Grindhouse

Grindhouse is a generally entertaining movie experience, but it's not for everybody. In fact, it's really grooved for a particularly small slice of the movie-going demographic: those who appreciate exploitation pictures that were shown in the eponymous grindhouses during the sixties and seventies (others may have seen them in drive-ins). Directors Robert Rodriguez and Quentin Tarantino are mavens on the subject, and certainly must have enjoyed themselves on this project, but the results for the rest of us are spotty.

Set up as a typical grindhouse double feature, complete with trailers, scratched film, and missing reels, Grindhouse is a long evening, clocking in at over three hours. Each of the two films is 85 minutes, but both have moments that drag, so you're a bit numb by the time you walk out. Rodriguez's effort is Planet Terror, Tarantino's Death Proof. Rodriguez comes closert to the mark in sending up a cheesey, scuzzy horror film, while Tarantino's film comes closer to being brilliant on its own terms.

After a phony trailer for a film called Machete, starring Danny Trejo (a film I would like to see), we see Planet Terror. Rodriquez has chosen to spoof the zombie film, a curious choice considering zombie pictures have been deconstructed every which way the last few years. Set in Austin, a type of gas turns people into flesh-eating monsters, and a tow-truck driver and gunslinger played by Freddy Rodriguez teams up with the local sheriff and his ex-girlfriend, a go-go dancer colorfully name Cherry Darling, played by Rose MacGowan to stop them. She gets her leg chewed off by zombies, and ends up using a machine gun as a prosthetic, which seems like the image that Rodriguez used for his inspiration. Also in the cast are Bruce Willis, Naveen Andrews (Sayid!) and Marley Shelton, who does well as a doctor who has to drive a car while her hands have been anesthetized.

Rodriguez has captured the spirit of the genre, as Planet Terror is funny-dumb. There's some neat, gory violence, and everyone plays their roles with tongues firmly in cheek. It would be a perfect film for Mystery Science Theater 3000.

In between the two features comes three more trailers, directed by Rob Zombie, Edgar Wright, and Eli Roth. Zombie's, for a Nazi werewolf film, isn't very interesting, but the trailer for Don't, directed by Wright, and Thanksgiving, by Roth, are very funny. Thanksgiving is about a serial killer dressed as a pilgrim, and has some memorable scenes, such as a guy in a turkey costume getting decapitated, and a cheerleader doing the splits on a trampoline that has a knife sticking through it.

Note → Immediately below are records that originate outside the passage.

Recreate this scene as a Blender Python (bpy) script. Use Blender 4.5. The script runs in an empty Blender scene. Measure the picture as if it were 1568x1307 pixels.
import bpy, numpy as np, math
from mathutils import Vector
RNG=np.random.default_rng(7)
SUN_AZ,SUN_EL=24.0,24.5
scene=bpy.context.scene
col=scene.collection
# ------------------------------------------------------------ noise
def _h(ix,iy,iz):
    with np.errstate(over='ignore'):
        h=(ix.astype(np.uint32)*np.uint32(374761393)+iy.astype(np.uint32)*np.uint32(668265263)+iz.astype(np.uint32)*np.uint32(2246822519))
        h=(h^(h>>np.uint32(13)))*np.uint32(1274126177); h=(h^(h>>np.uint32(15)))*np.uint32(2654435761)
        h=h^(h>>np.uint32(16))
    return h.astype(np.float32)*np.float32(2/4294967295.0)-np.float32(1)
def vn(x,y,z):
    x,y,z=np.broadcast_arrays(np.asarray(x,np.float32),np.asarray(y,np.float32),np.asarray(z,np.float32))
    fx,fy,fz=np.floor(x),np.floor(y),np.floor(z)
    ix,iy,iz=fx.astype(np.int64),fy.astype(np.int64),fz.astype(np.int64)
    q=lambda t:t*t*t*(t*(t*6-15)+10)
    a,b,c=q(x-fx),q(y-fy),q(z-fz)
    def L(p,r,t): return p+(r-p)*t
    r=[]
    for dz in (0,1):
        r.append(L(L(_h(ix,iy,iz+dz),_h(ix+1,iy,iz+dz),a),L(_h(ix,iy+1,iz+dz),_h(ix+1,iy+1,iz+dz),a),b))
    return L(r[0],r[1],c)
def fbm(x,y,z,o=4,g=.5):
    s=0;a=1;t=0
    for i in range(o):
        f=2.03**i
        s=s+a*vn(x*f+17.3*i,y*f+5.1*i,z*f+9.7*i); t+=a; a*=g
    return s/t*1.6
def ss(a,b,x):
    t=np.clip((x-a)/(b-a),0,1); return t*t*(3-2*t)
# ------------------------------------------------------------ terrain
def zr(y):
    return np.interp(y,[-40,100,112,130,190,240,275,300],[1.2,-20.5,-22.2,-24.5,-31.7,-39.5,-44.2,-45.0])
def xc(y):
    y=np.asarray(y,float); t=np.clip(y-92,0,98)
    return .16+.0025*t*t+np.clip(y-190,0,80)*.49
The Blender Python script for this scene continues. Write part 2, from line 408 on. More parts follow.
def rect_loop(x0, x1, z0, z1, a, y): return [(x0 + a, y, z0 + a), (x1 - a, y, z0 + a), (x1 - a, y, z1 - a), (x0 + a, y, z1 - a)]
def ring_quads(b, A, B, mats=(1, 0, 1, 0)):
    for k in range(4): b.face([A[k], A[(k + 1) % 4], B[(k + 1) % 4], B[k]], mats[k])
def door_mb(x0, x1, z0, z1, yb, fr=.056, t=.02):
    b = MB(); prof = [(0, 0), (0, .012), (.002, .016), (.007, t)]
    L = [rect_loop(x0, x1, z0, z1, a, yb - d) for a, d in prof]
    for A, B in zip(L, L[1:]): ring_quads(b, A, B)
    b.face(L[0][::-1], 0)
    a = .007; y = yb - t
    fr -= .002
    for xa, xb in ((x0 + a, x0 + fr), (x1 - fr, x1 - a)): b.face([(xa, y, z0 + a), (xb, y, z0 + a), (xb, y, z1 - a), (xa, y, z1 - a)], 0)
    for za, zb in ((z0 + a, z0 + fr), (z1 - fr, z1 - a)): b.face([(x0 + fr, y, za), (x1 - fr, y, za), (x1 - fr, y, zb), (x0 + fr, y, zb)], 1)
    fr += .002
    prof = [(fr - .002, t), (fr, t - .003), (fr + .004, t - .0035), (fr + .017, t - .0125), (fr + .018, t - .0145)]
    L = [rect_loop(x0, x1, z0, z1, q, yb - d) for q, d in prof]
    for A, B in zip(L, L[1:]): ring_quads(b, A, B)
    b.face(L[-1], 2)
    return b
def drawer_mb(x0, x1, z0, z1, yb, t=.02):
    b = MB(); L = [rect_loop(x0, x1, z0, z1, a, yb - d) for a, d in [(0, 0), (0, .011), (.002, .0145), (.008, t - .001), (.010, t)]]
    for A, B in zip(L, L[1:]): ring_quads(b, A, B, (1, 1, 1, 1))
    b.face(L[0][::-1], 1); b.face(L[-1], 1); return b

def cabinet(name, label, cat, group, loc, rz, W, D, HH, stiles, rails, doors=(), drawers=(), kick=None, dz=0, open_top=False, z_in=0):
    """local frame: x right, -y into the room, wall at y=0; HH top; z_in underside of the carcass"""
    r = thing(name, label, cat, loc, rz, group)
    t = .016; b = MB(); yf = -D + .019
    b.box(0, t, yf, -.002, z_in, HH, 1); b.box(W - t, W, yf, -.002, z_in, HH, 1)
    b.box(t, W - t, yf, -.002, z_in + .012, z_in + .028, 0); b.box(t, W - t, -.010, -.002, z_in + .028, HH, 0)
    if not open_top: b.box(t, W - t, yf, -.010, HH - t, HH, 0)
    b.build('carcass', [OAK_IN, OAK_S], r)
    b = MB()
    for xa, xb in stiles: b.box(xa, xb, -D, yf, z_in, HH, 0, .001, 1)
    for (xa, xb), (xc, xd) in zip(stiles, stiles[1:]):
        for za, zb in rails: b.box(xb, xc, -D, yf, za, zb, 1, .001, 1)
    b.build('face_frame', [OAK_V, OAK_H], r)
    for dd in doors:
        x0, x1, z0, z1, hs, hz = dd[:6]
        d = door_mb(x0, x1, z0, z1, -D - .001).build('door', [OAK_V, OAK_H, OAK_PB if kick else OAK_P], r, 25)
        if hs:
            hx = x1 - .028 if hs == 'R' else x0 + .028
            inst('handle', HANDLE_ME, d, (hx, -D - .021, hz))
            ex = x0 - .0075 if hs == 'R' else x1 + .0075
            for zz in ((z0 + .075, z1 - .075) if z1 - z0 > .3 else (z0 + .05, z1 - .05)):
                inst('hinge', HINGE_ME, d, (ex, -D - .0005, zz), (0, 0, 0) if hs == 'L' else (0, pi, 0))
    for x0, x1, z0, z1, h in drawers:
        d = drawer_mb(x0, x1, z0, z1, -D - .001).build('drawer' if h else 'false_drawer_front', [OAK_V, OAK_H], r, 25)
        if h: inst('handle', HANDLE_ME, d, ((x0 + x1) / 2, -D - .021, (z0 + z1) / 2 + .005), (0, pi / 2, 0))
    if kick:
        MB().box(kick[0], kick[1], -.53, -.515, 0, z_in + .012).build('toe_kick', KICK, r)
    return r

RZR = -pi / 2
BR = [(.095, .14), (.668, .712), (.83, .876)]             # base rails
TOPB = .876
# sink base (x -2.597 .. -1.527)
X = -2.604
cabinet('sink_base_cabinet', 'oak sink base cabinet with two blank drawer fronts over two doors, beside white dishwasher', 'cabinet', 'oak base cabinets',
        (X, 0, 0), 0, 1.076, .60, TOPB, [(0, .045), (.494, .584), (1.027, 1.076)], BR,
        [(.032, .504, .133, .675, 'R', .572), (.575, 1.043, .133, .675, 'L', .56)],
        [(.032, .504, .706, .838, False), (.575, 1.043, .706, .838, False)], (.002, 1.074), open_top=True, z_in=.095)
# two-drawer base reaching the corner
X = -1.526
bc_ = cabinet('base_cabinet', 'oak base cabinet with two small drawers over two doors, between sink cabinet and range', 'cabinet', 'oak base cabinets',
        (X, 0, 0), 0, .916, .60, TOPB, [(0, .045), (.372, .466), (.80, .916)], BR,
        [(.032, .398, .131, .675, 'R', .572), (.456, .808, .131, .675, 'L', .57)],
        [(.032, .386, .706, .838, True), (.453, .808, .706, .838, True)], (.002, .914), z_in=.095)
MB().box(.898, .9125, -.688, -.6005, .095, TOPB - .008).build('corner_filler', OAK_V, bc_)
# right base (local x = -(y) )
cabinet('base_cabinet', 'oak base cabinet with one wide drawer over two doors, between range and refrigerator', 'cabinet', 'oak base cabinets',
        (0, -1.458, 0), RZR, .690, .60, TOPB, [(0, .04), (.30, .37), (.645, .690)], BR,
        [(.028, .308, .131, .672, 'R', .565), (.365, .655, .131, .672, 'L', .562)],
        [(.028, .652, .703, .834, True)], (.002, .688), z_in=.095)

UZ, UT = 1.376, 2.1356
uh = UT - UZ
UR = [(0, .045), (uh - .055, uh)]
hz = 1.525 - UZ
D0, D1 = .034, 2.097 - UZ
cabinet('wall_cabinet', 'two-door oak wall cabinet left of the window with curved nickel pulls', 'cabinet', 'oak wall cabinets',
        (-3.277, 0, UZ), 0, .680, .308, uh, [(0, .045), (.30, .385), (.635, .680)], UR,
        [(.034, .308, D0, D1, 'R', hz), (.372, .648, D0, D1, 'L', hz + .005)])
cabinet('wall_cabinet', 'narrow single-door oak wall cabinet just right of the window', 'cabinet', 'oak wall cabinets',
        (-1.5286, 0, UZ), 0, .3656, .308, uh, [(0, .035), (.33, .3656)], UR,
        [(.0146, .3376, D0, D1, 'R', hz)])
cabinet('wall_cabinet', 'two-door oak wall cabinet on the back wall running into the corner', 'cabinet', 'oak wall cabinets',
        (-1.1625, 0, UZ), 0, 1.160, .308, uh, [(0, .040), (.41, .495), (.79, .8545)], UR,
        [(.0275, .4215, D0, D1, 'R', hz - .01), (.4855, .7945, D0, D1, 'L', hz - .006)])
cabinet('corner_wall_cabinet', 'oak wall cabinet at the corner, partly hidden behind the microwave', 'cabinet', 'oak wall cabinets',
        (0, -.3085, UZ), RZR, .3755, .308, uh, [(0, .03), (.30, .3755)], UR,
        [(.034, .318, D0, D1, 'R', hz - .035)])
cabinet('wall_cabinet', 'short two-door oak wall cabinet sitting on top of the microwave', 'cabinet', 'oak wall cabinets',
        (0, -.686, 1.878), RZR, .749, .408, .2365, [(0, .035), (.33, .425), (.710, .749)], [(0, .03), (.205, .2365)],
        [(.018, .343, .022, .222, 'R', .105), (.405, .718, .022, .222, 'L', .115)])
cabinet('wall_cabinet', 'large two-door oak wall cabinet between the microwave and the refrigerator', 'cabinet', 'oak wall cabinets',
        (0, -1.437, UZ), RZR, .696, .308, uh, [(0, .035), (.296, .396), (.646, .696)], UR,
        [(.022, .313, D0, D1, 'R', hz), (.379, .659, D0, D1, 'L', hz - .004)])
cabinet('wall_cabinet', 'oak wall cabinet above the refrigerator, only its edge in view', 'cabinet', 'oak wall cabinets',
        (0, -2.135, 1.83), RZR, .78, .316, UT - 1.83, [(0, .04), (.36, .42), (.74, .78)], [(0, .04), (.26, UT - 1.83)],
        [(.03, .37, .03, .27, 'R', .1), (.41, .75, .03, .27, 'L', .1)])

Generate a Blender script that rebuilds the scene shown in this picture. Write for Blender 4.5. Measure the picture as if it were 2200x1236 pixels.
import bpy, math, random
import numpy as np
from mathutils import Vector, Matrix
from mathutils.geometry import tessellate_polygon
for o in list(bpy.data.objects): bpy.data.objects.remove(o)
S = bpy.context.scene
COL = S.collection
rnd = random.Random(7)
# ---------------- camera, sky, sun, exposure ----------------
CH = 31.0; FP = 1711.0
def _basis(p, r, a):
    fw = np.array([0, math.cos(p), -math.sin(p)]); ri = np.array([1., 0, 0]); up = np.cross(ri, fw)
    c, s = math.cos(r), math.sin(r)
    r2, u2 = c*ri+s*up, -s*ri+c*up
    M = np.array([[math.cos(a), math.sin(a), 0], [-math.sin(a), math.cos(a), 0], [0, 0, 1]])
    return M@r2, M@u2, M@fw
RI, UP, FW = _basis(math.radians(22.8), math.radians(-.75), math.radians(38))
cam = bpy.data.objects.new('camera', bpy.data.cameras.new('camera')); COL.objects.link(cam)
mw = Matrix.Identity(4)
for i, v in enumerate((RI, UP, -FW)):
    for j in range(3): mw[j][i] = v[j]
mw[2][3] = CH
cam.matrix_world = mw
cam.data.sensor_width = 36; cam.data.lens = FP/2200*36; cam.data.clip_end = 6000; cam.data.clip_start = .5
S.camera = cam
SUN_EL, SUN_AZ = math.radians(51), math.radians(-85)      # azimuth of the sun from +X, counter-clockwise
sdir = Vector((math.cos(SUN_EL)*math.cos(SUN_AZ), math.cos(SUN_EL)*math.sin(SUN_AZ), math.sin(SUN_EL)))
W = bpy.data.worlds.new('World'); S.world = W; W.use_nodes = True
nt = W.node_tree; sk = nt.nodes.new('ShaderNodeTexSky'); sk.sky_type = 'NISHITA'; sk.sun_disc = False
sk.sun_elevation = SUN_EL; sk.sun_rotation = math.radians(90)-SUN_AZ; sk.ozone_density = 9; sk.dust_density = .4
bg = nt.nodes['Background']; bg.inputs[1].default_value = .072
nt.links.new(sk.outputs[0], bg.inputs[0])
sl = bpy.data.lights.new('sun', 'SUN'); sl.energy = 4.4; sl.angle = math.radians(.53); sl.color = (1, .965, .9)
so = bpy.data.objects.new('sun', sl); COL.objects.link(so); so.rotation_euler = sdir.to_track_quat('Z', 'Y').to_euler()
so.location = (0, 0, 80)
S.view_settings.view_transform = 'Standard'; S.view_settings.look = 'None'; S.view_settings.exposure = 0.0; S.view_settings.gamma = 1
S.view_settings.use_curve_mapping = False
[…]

Then comes Death Proof. I'm still trying to wrap my mind around this film. It's both maddening and brilliant, very much in keeping with Tarantino's ouevre. Ostensibly, it's very long meandering conversations punctuated by a car wreck and then a classic car chase. It contains many elements familiar to Tarantino, such as female bare feet (the very first image of the film), a cool jukebox, and pointless conversations. The cast is almost entirely female, and resounds with strong women (even including stuntwomen Zoe Bell, who doubled for Uma Thurman in Kill Bill, playing herself). The only major male character is Stuntman Mike, played by Kurt Russell, who has a thing for running down girls in cars.

Death Proof, I think I'm safe in saying, is like no other grindhouse film ever made. At times the film actually looks too good, and its aspiration exceeds the limits of the genre. Car fanciers will certainly drool at the vintage Challenger involved in the chase, and there are some stunts (presumably performed by Bell herself) that are spectacular.

I'm still waiting for Tarantino to develop as a filmmaker that was promised in Pulp Fiction. Since then he's been fooling around, riffing on genre films that have built-in limits. It would be nice to see him stretch himself and try to tell stories about the human condition rather than engage in cinematic circle jerks.